SUPPLIED INFORMATION:
+++

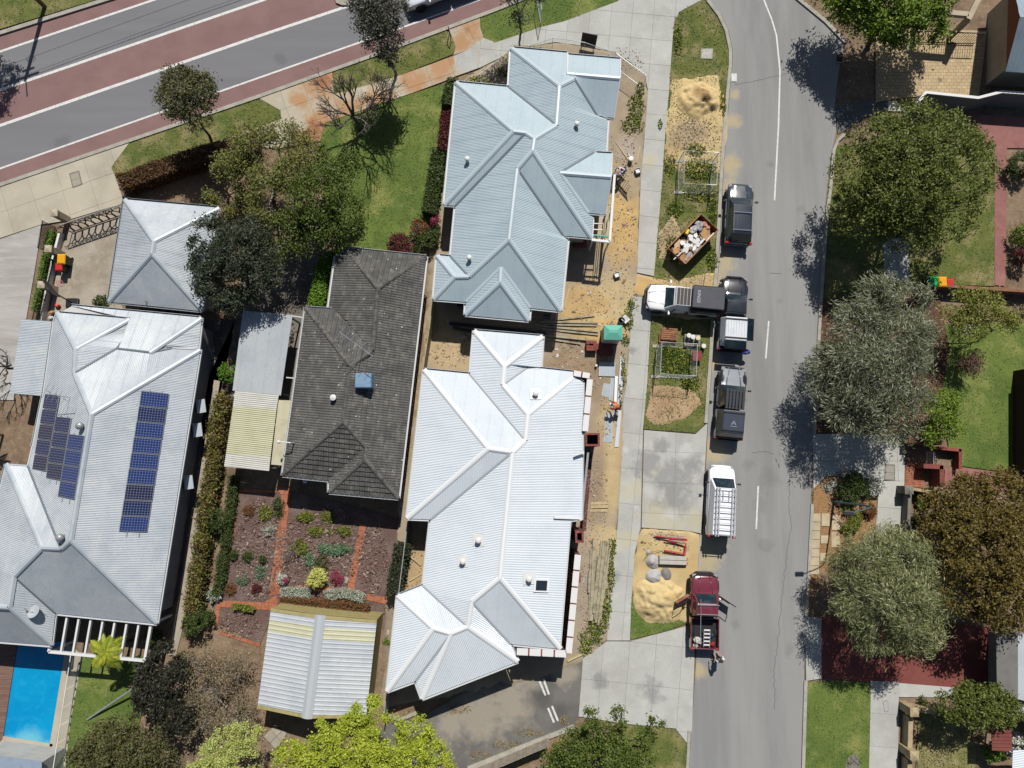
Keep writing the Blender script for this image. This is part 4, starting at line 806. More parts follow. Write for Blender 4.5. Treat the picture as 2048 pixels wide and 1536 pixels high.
# ---------------------------------------------------------------- trees, shrubs, hedges
KL = dict(silver=1.25, willow=1.45, big=1.45, brown=1.25, dark=1.2, purple=1.0, green=1.35, gum=1.3, olive=1.35, redhedge=1.2)
def leafmat(name, cols, k=None, trans=.3):
    k = k or KL.get(name, 1.45)
    return nm('leaf_'+name, (.1, .1, .1), rough=.55, island=[S(*c, k) for c in cols], trans=trans, spec=.3)
m_bark = nm('bark', S(116, 104, 92), [('n', S(84, 74, 64), 6, .45, .65, .8)], .95, bump=(20, .6, .02))
m_greybark = nm('grey_bark', S(150, 146, 140), [('n', S(112, 106, 100), 6, .45, .65, .8)], .95, bump=(20, .6, .02))
m_darkbark = nm('dark_bark', S(78, 68, 60), [('n', S(52, 46, 40), 6, .45, .65, .8)], .95)
LM = {k: leafmat(k, v) for k, v in dict(
    olive=[(80, 84, 46), (104, 104, 62), (66, 72, 38), (128, 122, 80)], gum=[(84, 86, 70), (112, 112, 94), (66, 70, 54), (140, 138, 122)],
    acacia=[(112, 118, 52), (90, 100, 42), (136, 138, 70), (96, 92, 58)], green=[(80, 98, 36), (104, 120, 48), (62, 78, 30), (124, 136, 60)],
    dark=[(52, 64, 42), (74, 84, 58), (42, 52, 34), (98, 102, 82)], bright=[(110, 138, 38), (84, 112, 32), (142, 160, 54), (70, 94, 28)],
    big=[(96, 108, 44), (74, 88, 34), (128, 134, 62), (58, 70, 28)], silver=[(92, 98, 68), (120, 126, 92), (74, 82, 50), (146, 150, 126), (186, 188, 170), (100, 110, 62), (84, 92, 52)],
    willow=[(120, 126, 78), (100, 108, 60), (150, 154, 106), (86, 94, 52), (190, 190, 152)], brown=[(112, 94, 46), (88, 74, 36), (136, 118, 56), (112, 110, 44)],
    sparse=[(132, 138, 54), (110, 116, 48), (156, 156, 78)], lime=[(172, 184, 50), (146, 162, 44), (194, 202, 80), (116, 134, 38)], pale=[(182, 190, 104), (158, 170, 86), (206, 210, 136)],
    twiggy=[(140, 124, 98), (116, 104, 80), (164, 148, 120), (104, 104, 70)], purple=[(60, 60, 46), (46, 50, 36), (78, 74, 60), (54, 64, 40)],
    redhedge=[(112, 72, 48), (84, 60, 40), (96, 86, 48), (136, 84, 54), (66, 62, 38)], hedge=[(96, 134, 32), (76, 112, 28), (124, 158, 50)], maroon=[(98, 44, 44), (76, 34, 36), (120, 58, 56), (60, 40, 32)],
    mixed=[(120, 124, 54), (92, 104, 40), (108, 64, 56), (150, 146, 70), (70, 80, 36), (84, 50, 44)], shrub=[(72, 88, 40), (54, 70, 32), (96, 110, 54)], whitef=[(236, 236, 232), (210, 214, 206), (120, 130, 84), (240, 240, 238)],
    silverf=[(196, 200, 190), (160, 168, 150), (120, 132, 100), (222, 222, 214)], redf=[(168, 70, 92), (130, 50, 70), (190, 100, 120)], yellow=[(206, 206, 112), (182, 186, 90), (226, 222, 150)], blue=[(110, 140, 110), (90, 120, 84), (140, 160, 130)],
    low=[(122, 130, 48), (96, 108, 40), (150, 150, 70)], rust=[(120, 96, 56), (92, 84, 44), (150, 72, 48), (84, 90, 50)], frond=[(156, 164, 52), (126, 142, 44), (186, 182, 60)]).items()}
GAP = [.33]
def crown_pts(blobs, n, cr=.38, shell=.5, low=-.35, cl=34):
    tot = sum(b[3]*b[4] for b in blobs); out = []; axs = []; cls = []
    for (cx, cy, cz, rx, ry, rz) in blobs:
        nb = max(20, int(n*rx*ry/tot)); nc = max(4, nb//cl)
        d = npr.normal(size=(nc*3, 3)); d /= np.linalg.norm(d, axis=1)[:, None]; d = d[d[:, 2] > low][:nc]; nc = len(d)
        r_ = shell+(1.03-shell)*npr.random(nc)**.6; C = np.array([cx, cy, cz])+d*r_[:, None]*np.array([rx, ry, rz]); cls.append(C) if False else None
        keep = (fbm(C[:, 0]+C[:, 2]*.6, C[:, 1]+C[:, 2]*.4, .75, 71, 3) > GAP[0]); C = C[keep] if keep.sum() > 3 else C; d = d[keep] if keep.sum() > 3 else d; nc = len(C); cls.append(C); wt = npr.random(nc)**1.5+.15; wt /= wt.sum()
        k = npr.choice(nc, nb, p=wt); sig = cr*npr.uniform(.6, 1.2, nc)[k][:, None]
        pts = C[k]+npr.normal(size=(nb, 3))*sig*np.array([.55, .55, .38]); out.append(pts); axs.append(d[k])
    return np.concatenate(out), np.concatenate(axs), np.concatenate(cls)
def blobs_w(bl):
    o = []
    for b in bl:
        px, py, z, r = b[:4]; rz = b[4] if len(b) > 4 else r*.75; ry = b[5] if len(b) > 5 else r
        v = P(px, py, z); o.append((v.x, v.y, z, r, ry, rz))
    return o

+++

WHAT THIS TASK INVOLVES: Print out the lines exactly, skipping any picture.

EXERCISE ANSWER:
Keep writing the Blender script for this image. This is part 4, starting at line 806. More parts follow. Write for Blender 4.5. Treat the picture as 2048 pixels wide and 1536 pixels high.
# ---------------------------------------------------------------- trees, shrubs, hedges
KL = dict(silver=1.25, willow=1.45, big=1.45, brown=1.25, dark=1.2, purple=1.0, green=1.35, gum=1.3, olive=1.35, redhedge=1.2)
def leafmat(name, cols, k=None, trans=.3):
    k = k or KL.get(name, 1.45)
    return nm('leaf_'+name, (.1, .1, .1), rough=.55, island=[S(*c, k) for c in cols], trans=trans, spec=.3)
m_bark = nm('bark', S(116, 104, 92), [('n', S(84, 74, 64), 6, .45, .65, .8)], .95, bump=(20, .6, .02))
m_greybark = nm('grey_bark', S(150, 146, 140), [('n', S(112, 106, 100), 6, .45, .65, .8)], .95, bump=(20, .6, .02))
m_darkbark = nm('dark_bark', S(78, 68, 60), [('n', S(52, 46, 40), 6, .45, .65, .8)], .95)
LM = {k: leafmat(k, v) for k, v in dict(
    olive=[(80, 84, 46), (104, 104, 62), (66, 72, 38), (128, 122, 80)], gum=[(84, 86, 70), (112, 112, 94), (66, 70, 54), (140, 138, 122)],
    acacia=[(112, 118, 52), (90, 100, 42), (136, 138, 70), (96, 92, 58)], green=[(80, 98, 36), (104, 120, 48), (62, 78, 30), (124, 136, 60)],
    dark=[(52, 64, 42), (74, 84, 58), (42, 52, 34), (98, 102, 82)], bright=[(110, 138, 38), (84, 112, 32), (142, 160, 54), (70, 94, 28)],
    big=[(96, 108, 44), (74, 88, 34), (128, 134, 62), (58, 70, 28)], silver=[(92, 98, 68), (120, 126, 92), (74, 82, 50), (146, 150, 126), (186, 188, 170), (100, 110, 62), (84, 92, 52)],
    willow=[(120, 126, 78), (100, 108, 60), (150, 154, 106), (86, 94, 52), (190, 190, 152)], brown=[(112, 94, 46), (88, 74, 36), (136, 118, 56), (112, 110, 44)],
    sparse=[(132, 138, 54), (110, 116, 48), (156, 156, 78)], lime=[(172, 184, 50), (146, 162, 44), (194, 202, 80), (116, 134, 38)], pale=[(182, 190, 104), (158, 170, 86), (206, 210, 136)],
    twiggy=[(140, 124, 98), (116, 104, 80), (164, 148, 120), (104, 104, 70)], purple=[(60, 60, 46), (46, 50, 36), (78, 74, 60), (54, 64, 40)],
    redhedge=[(112, 72, 48), (84, 60, 40), (96, 86, 48), (136, 84, 54), (66, 62, 38)], hedge=[(96, 134, 32), (76, 112, 28), (124, 158, 50)], maroon=[(98, 44, 44), (76, 34, 36), (120, 58, 56), (60, 40, 32)],
    mixed=[(120, 124, 54), (92, 104, 40), (108, 64, 56), (150, 146, 70), (70, 80, 36), (84, 50, 44)], shrub=[(72, 88, 40), (54, 70, 32), (96, 110, 54)], whitef=[(236, 236, 232), (210, 214, 206), (120, 130, 84), (240, 240, 238)],
    silverf=[(196, 200, 190), (160, 168, 150), (120, 132, 100), (222, 222, 214)], redf=[(168, 70, 92), (130, 50, 70), (190, 100, 120)], yellow=[(206, 206, 112), (182, 186, 90), (226, 222, 150)], blue=[(110, 140, 110), (90, 120, 84), (140, 160, 130)],
    low=[(122, 130, 48), (96, 108, 40), (150, 150, 70)], rust=[(120, 96, 56), (92, 84, 44), (150, 72, 48), (84, 90, 50)], frond=[(156, 164, 52), (126, 142, 44), (186, 182, 60)]).items()}
GAP = [.33]
def crown_pts(blobs, n, cr=.38, shell=.5, low=-.35, cl=34):
    tot = sum(b[3]*b[4] for b in blobs); out = []; axs = []; cls = []
    for (cx, cy, cz, rx, ry, rz) in blobs:
        nb = max(20, int(n*rx*ry/tot)); nc = max(4, nb//cl)
        d = npr.normal(size=(nc*3, 3)); d /= np.linalg.norm(d, axis=1)[:, None]; d = d[d[:, 2] > low][:nc]; nc = len(d)
        r_ = shell+(1.03-shell)*npr.random(nc)**.6; C = np.array([cx, cy, cz])+d*r_[:, None]*np.array([rx, ry, rz]); cls.append(C) if False else None
        keep = (fbm(C[:, 0]+C[:, 2]*.6, C[:, 1]+C[:, 2]*.4, .75, 71, 3) > GAP[0]); C = C[keep] if keep.sum() > 3 else C; d = d[keep] if keep.sum() > 3 else d; nc = len(C); cls.append(C); wt = npr.random(nc)**1.5+.15; wt /= wt.sum()
        k = npr.choice(nc, nb, p=wt); sig = cr*npr.uniform(.6, 1.2, nc)[k][:, None]
        pts = C[k]+npr.normal(size=(nb, 3))*sig*np.array([.55, .55, .38]); out.append(pts); axs.append(d[k])
    return np.concatenate(out), np.concatenate(axs), np.concatenate(cls)
def blobs_w(bl):
    o = []
    for b in bl:
        px, py, z, r = b[:4]; rz = b[4] if len(b) > 4 else r*.75; ry = b[5] if len(b) > 5 else r
        v = P(px, py, z); o.append((v.x, v.y, z, r, ry, rz))
    return o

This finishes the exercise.